AbstractWe developed a numerical method to incorporate nonrigid effects into a nutation theory of the rigid Earth. Here we assume that the nonrigid effects are based on a linear response theory and its transfer function is expressed as a rational function of frequency. The method replaces the convolution of the transfer function in the frequency domain by the corresponding integro-differential operations in the time domain numerically; namely multiplying the polynomial in the frequency domain by the numerical differentiations in the time domain and multiplying the fractions in the frequency domain by the numerical integrations with a suitable kernel in the time domain. In replacing by the integrations, the method requires the determination of the coefficients of free oscillation.

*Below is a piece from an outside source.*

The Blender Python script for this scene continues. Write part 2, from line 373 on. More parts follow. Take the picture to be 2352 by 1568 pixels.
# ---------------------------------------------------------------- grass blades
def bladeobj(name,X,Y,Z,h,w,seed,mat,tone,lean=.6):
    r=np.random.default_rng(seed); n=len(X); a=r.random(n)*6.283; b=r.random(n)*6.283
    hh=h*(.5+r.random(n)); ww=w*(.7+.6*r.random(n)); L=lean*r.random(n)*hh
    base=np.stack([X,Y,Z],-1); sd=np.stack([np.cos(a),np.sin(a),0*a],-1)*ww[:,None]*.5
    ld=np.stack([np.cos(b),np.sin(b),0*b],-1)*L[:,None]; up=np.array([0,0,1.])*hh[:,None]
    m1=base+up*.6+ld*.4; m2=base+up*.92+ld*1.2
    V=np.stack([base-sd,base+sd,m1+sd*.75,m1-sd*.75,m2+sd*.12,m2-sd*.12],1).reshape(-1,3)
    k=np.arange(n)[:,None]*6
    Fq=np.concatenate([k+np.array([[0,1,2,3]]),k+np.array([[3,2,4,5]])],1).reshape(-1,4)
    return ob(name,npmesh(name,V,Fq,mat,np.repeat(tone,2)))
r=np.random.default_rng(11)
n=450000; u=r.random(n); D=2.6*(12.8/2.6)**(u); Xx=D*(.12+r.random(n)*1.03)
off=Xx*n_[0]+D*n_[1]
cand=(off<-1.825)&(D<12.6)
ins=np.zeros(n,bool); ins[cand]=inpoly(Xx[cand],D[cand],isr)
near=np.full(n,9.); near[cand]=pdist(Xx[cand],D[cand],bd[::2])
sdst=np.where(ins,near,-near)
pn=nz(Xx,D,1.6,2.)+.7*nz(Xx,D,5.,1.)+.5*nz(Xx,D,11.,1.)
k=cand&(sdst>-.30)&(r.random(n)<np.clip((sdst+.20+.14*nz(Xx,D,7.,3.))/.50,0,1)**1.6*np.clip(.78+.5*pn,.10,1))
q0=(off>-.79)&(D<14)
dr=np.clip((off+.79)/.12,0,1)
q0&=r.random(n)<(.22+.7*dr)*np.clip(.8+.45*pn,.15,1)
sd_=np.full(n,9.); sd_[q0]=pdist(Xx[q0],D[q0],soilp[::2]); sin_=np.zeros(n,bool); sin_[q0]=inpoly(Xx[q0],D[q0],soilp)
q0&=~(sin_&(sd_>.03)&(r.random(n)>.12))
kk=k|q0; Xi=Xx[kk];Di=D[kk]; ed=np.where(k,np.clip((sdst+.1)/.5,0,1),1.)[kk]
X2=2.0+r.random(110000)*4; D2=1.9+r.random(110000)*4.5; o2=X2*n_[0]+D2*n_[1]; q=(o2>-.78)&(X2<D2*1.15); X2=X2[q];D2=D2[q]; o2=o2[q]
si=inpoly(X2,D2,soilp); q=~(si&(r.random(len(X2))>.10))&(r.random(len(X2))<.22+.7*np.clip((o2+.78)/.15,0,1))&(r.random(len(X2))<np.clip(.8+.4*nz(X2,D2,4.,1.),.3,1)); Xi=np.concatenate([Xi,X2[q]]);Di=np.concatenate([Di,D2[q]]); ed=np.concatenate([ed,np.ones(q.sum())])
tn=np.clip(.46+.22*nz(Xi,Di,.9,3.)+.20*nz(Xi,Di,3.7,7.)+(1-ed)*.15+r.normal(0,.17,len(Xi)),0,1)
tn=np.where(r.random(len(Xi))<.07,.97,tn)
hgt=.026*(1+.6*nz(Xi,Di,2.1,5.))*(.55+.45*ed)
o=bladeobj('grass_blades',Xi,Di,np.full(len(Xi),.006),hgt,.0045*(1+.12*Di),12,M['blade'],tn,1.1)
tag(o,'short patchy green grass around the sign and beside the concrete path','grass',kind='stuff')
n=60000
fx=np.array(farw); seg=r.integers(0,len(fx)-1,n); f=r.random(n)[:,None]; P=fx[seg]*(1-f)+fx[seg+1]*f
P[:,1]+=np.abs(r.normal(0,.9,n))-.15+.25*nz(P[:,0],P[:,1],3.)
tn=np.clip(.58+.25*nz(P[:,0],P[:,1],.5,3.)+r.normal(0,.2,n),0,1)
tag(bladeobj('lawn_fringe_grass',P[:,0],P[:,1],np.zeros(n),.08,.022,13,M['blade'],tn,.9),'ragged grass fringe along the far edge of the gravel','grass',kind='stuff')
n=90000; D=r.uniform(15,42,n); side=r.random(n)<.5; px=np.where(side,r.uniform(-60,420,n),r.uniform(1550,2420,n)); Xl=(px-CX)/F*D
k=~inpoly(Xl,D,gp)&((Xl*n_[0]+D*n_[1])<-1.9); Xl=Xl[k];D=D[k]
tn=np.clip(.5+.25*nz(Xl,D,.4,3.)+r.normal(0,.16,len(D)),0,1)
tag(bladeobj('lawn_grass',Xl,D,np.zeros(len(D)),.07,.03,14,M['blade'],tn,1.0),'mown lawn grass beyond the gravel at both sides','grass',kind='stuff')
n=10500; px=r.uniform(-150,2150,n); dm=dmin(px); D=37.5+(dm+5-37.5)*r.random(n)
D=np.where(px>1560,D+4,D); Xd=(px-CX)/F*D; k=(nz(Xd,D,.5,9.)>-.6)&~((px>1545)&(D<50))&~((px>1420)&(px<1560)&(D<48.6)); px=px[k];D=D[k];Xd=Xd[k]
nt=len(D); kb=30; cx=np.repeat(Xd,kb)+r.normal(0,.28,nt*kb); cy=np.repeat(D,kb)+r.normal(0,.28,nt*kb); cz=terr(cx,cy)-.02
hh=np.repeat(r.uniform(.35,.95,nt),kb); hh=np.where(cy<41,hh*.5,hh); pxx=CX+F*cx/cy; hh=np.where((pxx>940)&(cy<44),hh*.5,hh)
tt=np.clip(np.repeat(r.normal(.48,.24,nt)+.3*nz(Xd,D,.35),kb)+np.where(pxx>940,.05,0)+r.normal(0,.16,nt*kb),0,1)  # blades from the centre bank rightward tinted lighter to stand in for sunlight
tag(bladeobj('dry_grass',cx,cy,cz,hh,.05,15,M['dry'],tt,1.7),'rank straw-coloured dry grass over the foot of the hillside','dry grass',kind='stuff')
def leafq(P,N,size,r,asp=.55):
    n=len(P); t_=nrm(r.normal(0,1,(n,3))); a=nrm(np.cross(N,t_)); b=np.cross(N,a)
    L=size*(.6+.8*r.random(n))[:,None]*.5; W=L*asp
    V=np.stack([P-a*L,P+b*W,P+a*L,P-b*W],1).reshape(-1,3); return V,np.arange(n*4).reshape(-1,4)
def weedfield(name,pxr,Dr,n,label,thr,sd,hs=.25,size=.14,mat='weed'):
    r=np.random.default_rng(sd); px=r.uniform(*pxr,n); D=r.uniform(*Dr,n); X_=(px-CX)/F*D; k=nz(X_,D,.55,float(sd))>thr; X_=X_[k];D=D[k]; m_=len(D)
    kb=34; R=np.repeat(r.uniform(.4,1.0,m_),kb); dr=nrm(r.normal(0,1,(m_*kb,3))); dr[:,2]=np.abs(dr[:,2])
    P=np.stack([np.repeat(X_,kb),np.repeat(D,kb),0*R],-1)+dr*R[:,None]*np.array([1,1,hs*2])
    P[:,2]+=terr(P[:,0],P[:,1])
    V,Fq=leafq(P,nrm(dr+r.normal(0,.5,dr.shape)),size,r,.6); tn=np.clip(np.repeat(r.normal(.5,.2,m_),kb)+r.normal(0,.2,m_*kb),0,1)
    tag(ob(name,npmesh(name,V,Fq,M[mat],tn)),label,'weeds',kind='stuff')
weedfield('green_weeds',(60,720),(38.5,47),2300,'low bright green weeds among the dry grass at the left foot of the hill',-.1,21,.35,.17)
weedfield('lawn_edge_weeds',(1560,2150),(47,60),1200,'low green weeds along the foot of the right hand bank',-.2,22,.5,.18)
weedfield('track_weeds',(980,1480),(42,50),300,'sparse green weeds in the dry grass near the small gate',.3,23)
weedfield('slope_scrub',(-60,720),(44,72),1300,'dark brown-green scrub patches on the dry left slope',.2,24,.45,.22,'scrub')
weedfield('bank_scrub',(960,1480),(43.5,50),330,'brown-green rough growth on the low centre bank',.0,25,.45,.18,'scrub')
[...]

This is done by a least-squares method to fit the theory incorporated with the nonrigid effects to the observational data, whose availability is also assumed. The numerical differentiation and integration are effectively computed by means of the symmetric formulas of differentiation and integration. Numerical tests showed that the method is sufficiently precise to reproduce the analytically convolved nutation at the level of 10 nano arcseconds by using the 9-point central difference formulas and the 8-point symmetric integration formula to cover the period of 15 years with 1.5-hour stepsize. Since we only require the rigid Earth nutation theory to be expressed as a numerical table of time, this method enables one to create a purely numerical theory of nutation of the nonrigid Earth.